What will it take for MFish to listen?

by the option4 team
November 2010


This article was originally written for the NZ Fishing News magazine December 2010 edition.


Four years of effort, consistent measurements and almost 9000 anglers, yet the Ministry of Fisheries will not accept the Hawke Bay boat ramp survey results.

Would you go fishing for 0.09 groper or 0.66 snapper per day? Or spend two days to catch three gurnard? Not likely.


If these dismal catch rates are not enough to attract the Ministry’s attention, then what will it take for them to listen?

For more than a decade locals have expressed serious concerns about the state of the Area 2 fisheries, between East Cape and Wellington.

But resolution seemed a long way off, so in 2006 Colin Murray and a team from the Hawke Bay Sport Fishing Club initiated a boat ramp survey to collect data from returning anglers.


The project runs from October to April, wind, rain or shine.

Average catch rates are not great, as noted in the table below.
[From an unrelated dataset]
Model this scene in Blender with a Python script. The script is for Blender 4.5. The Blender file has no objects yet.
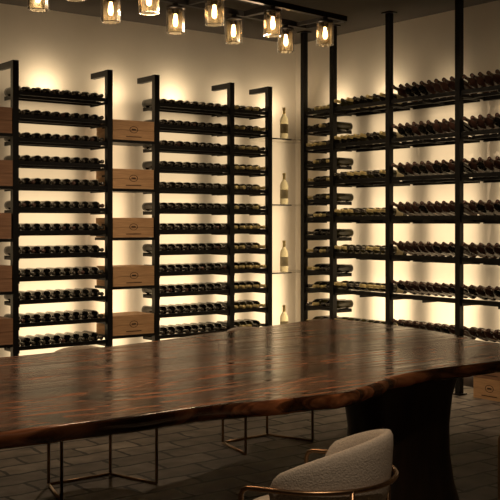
import bpy, math, random
from mathutils import Matrix, Vector
random.seed(7)
D=bpy.data
scene=bpy.context.scene
def link(o):
    scene.collection.objects.link(o); return o
# ---------------------------------------------------------------- materials
def mat(name,col,rough=.5,metal=0,**k):
    m=D.materials.new(name); m.use_nodes=True
    b=m.node_tree.nodes['Principled BSDF']
    b.inputs['Base Color'].default_value=(*col,1)
    b.inputs['Roughness'].default_value=rough
    b.inputs['Metallic'].default_value=metal
    for kk,v in k.items(): b.inputs[kk].default_value=v
    return m
def nn(m,t,**p):
    n=m.node_tree.nodes.new(t)
    for k,v in p.items(): setattr(n,k,v)
    return n
def noisy(m,c1,c2,scale=(1,1,1),nscale=5,detail=6,bump=0,rough=None,contrast=(.3,.7),dist=0):
    nt=m.node_tree; b=nt.nodes['Principled BSDF']
    tc=nn(m,'ShaderNodeTexCoord'); mp=nn(m,'ShaderNodeMapping'); mp.inputs['Scale'].default_value=scale
    n=nn(m,'ShaderNodeTexNoise'); n.inputs['Scale'].default_value=nscale; n.inputs['Detail'].default_value=detail
    n.inputs['Distortion'].default_value=dist
    r=nn(m,'ShaderNodeValToRGB'); r.color_ramp.elements[0].position=contrast[0]; r.color_ramp.elements[1].position=contrast[1]
    r.color_ramp.elements[0].color=(*c1,1); r.color_ramp.elements[1].color=(*c2,1)
    L=nt.links.new
    L(tc.outputs['Object'],mp.inputs['Vector']); L(mp.outputs[0],n.inputs['Vector']); L(n.outputs['Fac'],r.inputs['Fac']); L(r.outputs[0],b.inputs['Base Color'])
    if bump:
        bp=nn(m,'ShaderNodeBump'); bp.inputs['Strength'].default_value=bump; bp.inputs['Distance'].default_value=.01
        L(n.outputs['Fac'],bp.inputs['Height']); L(bp.outputs[0],b.inputs['Normal'])
    return m
M_steel=mat('black_steel',(.007,.0065,.006),.45,.5)
M_glassB=noisy(mat('bottle_glass_dark',(.01,.01,.01),.08),(.006,.006,.005),(.014,.013,.009),nscale=3)
M_glassR=noisy(mat('bottle_glass_brown',(.1,.03,.02),.14),(.024,.012,.009),(.095,.046,.032),nscale=9)
M_glassG=noisy(mat('bottle_glass_olive',(.05,.05,.02),.12),(.02,.02,.006),(.06,.05,.015),nscale=9)
M_glassC=mat('bottle_pale_glass',(.93,.90,.66),.05,**{'Transmission Weight':1.0,'IOR':1.12})
M_foilB=mat('foil_black',(.10,.088,.07),.2,.6)
M_foilG=mat('foil_gold',(.75,.60,.26),.35,.5)
M_foilR=mat('foil_brown',(.11,.06,.045),.25,.4)
M_label=noisy(mat('label_paper',(.5,.45,.33),.7),(.42,.35,.18),(.66,.57,.35),nscale=14)
M_brass=noisy(mat('bronze_brass',(.4,.25,.12),.33,1),(.32,.20,.11),(.44,.28,.17),nscale=30)
M_cream=noisy(mat('cream_boucle',(.6,.5,.4),.9),(.56,.48,.40),(.74,.65,.55),nscale=160,bump=.4)
M_crate=noisy(mat('crate_pine',(.4,.25,.12),.7),(.42,.235,.105),(.62,.37,.18),scale=(1.5,1.5,16),nscale=4,bump=.15)
M_crateD=noisy(mat('crate_dark',(.2,.1,.05),.7),(.22,.11,.055),(.34,.18,.095),scale=(1.5,1.5,16),nscale=4,bump=.15)
M_ink=mat('stamp_ink',(.04,.02,.01),.8)
M_darkwood=noisy(mat('dark_walnut',(.02,.012,.008),.5),(.010,.006,.004),(.035,.018,.010),scale=(3,3,.5),nscale=5,bump=.2)
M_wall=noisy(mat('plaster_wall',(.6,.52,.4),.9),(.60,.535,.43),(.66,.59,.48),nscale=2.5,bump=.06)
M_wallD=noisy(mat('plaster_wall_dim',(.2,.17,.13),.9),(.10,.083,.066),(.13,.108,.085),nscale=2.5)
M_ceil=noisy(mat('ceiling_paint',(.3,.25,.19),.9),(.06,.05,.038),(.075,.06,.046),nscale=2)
def clear(name,rough=.02,tint=(1,1,1),ior=1.2):
    m=mat(name,tint,rough); b=m.node_tree.nodes['Principled BSDF']
    b.inputs['Transmission Weight'].default_value=1; b.inputs['IOR'].default_value=ior
    return m
M_clear=clear('clear_glass',.03,(.97,.95,.9))
M_shade=clear('ribbed_amber_glass',.2,(1,.90,.72),1.18)
def emi(name,c,s):
    m=mat(name,c,.5); b=m.node_tree.nodes['Principled BSDF']
    b.inputs['Emission Color'].default_value=(*c,1); b.inputs['Emission Strength'].default_value=s
    return m
M_bulb=emi('warm_filament',(1,.60,.27),20)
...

At these rates it would take more than ten days to catch one groper and almost three day’s fishing effort to catch two snapper.
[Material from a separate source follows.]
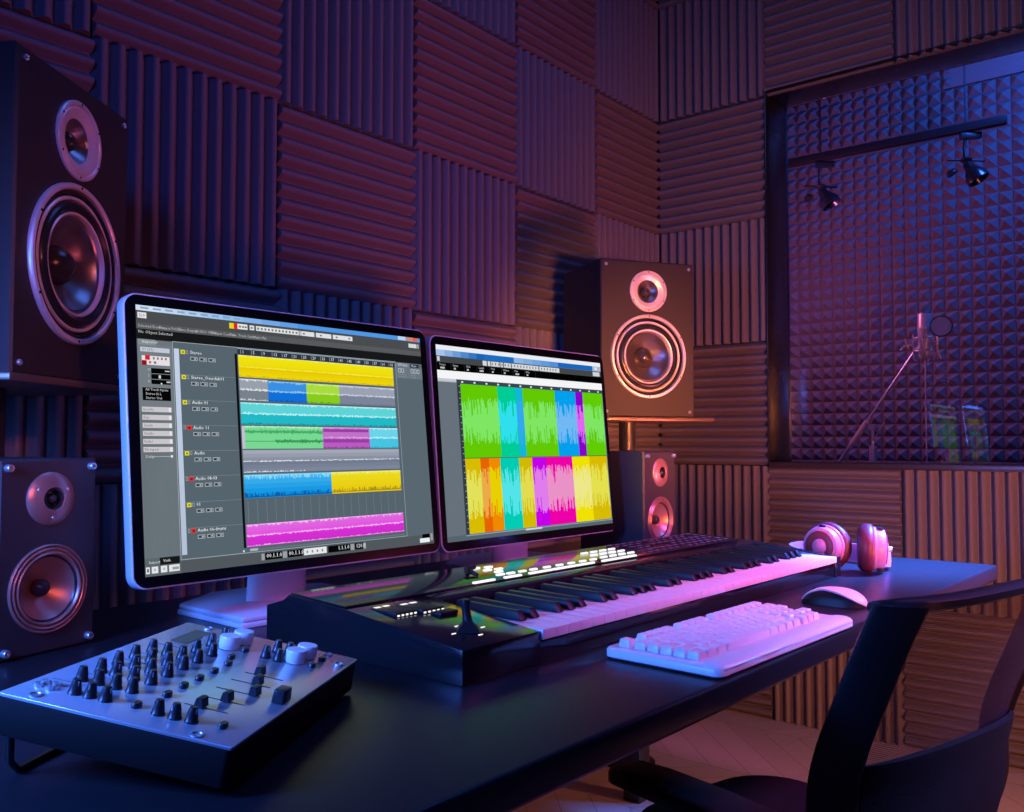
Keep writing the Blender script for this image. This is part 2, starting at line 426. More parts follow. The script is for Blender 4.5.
def big_speaker(label, loc, rz):
    t = thing('speaker', label, 'speaker', loc, rz, 'large studio speakers on stands')
    W, H, D = .332, .5, .30; f = -D/2
    child('cabinet', baffle_cabinet(W, H, D, [(.194, .134*.95), (.403, .066*.93)], M_cab), t)
    driver(t, 'woofer', .194, f, .134, 'woofer'); driver(t, 'tweeter', .403, f, .066, 'tweeter')
    for sx in (-1, 1):
        for z in (.018, H-.018):
            MB().lathe([(.005, f), (.005, f-.003), (.0035, f-.0045), (.0015, f-.003), (0, f-.003)], 16).build('screw', M_bolt, t, loc=(sx*(W/2-.018), 0, z))
    return t
def small_speaker(label, loc, rz):
    t = thing('bookshelf_speaker', label, 'speaker', loc, rz, 'small bookshelf speakers on the desk')
    W, H, D = .153, .268, .20; f = -D/2
    child('cabinet', baffle_cabinet(W, H, D, [(.0885, .061*.93), (.2125, .037*.9)], M_cab_small), t)
    driver(t, 'woofer', .0885, f, .061, 'small_woofer'); driver(t, 'tweeter', .2125, f, .037, 'dome')
    for sx in (-1, 1):
        for z in (.012, H-.012):
            MB().lathe([(.0055, f), (.0055, f-.007), (.0045, f-.0085), (.0025, f-.0085), (.0022, f-.005), (0, f-.005)], 18).build('bolt', M_bolt, t, loc=(sx*(W/2-.012), 0, z))
    return t
AL, AR = math.radians(35.1), math.radians(-31.1)
big_speaker('large black studio speaker lit blue and purple, above the left monitor corner', (.6055, 1.628, 1.1505), AL)
big_speaker('large studio speaker on a stand, in the room corner by the window', (2.5645, 1.598, 1.129), AR)
small_speaker('small blue-lit bookshelf speaker standing behind the silver mixer', (.540, 1.387, DZ), math.radians(14))
small_speaker('small reddish-lit bookshelf speaker on the desk behind the synthesizer', (2.068, 1.288, DZ), math.radians(-1.6))

def stand(label, loc, rz, h):
    t = thing('speaker_stand', label, 'speaker stand', loc, rz, 'speaker stands')
    MB().box((.018, -.005, h-.006), (.425, .325, .012)).build('top_plate', M_plate, t, bevel=.002)
    MB().cyl((0, 0, .02), (0, 0, h-.012), .028, n=28).build('pole', M_dark, t)
    MB().lathe([(0, 0), (.085, 0), (.085, .006), (.078, .011), (.034, .016), (.030, .024), (0, .024)], 40, axis='z').build('base', M_blackmetal, t, smooth=40)
stand('black pole stand holding the large speaker behind the left monitor', (.6055, 1.628, 0), AL, 1.1505)
stand('black pole stand holding the large speaker in the room corner', (2.5645, 1.598, 0), AR, 1.129)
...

These results are from fishers vying for competition prizes so there was minimal incentive to under-report their daily catch.

Colin and his club colleagues have dedicated over 600 hours of their own time to this survey and the team has confidence in the results because their surveyors enjoy the trust and appreciation of local anglers.
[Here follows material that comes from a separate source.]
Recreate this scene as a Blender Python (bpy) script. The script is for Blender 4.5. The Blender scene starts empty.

Area 2 boat ramp survey results 2006 to 2009

Fish per angler day
Year Anglers surveyed Competition days Snapper Gurnard Tarakihi Trevally Groper
2006-07 1691 16 0.94


0.44 0.15 0.23
2007-08 2700 17 0.85 1.55 0.36 0.10 0.09
2008-09 2352 17 0.94 1.98 0.43 0.08 0.07
2009-10 2252 13 0.66 1.42 0.48 0.11 0.09

Survey aspects

Great effort goes into surveying 17 species, landed and released, including:

  • Angler numbers
  • Boat numbers
  • Target species
  • Non-target species
  • Angler and boat details

In total the four-year project has cost MFish zip. But just because MFish has not provided any support does not invalidate the results.

By casting aside the survey results as anecdotal the Ministry has successfully alienated a committed bunch of individuals whose mission is to achieve ‘more fish in the water’.

And to say local Hawke Bay fishers are frustrated is an extreme understatement.

Taking another approach, the Hawke Bay-based fishers combined efforts with all other NZ Sport Fishing Zone 5 clubs to respond to the recent management proposals for Trevally 2.

In response to their assertions that trevally catches were declining, the Ministry advised the Minister, “MFish notes that it is difficult to draw the conclusion of a ‘steady decline’ from three data points”. Notwithstanding that MFish regularly uses much less information to draw conclusions on the state of our inshore fisheries.

MFish also notes that there was an increase between the 2008-09 and 2009-10 season; from 0.08 to 0.11 trevally per person, per day. But this still requires nine day’s fishing effort to catch one trevally!

Not only is MFish being selective about what information is acceptable; it is being totally dismissive of people who genuinely want more abundant fisheries.

There is a proven need to rebuild the Area 2 fisheries so the Minister can fulfil his statutory obligation to manage fisheries sustainably, to enable people to provide for their social, economic and cultural well-being.

A good start to the restoration process would be to have a Ministry who was more honest about the rate and reasons for the ongoing, excessive commercial catch in this same area, but then that is another story.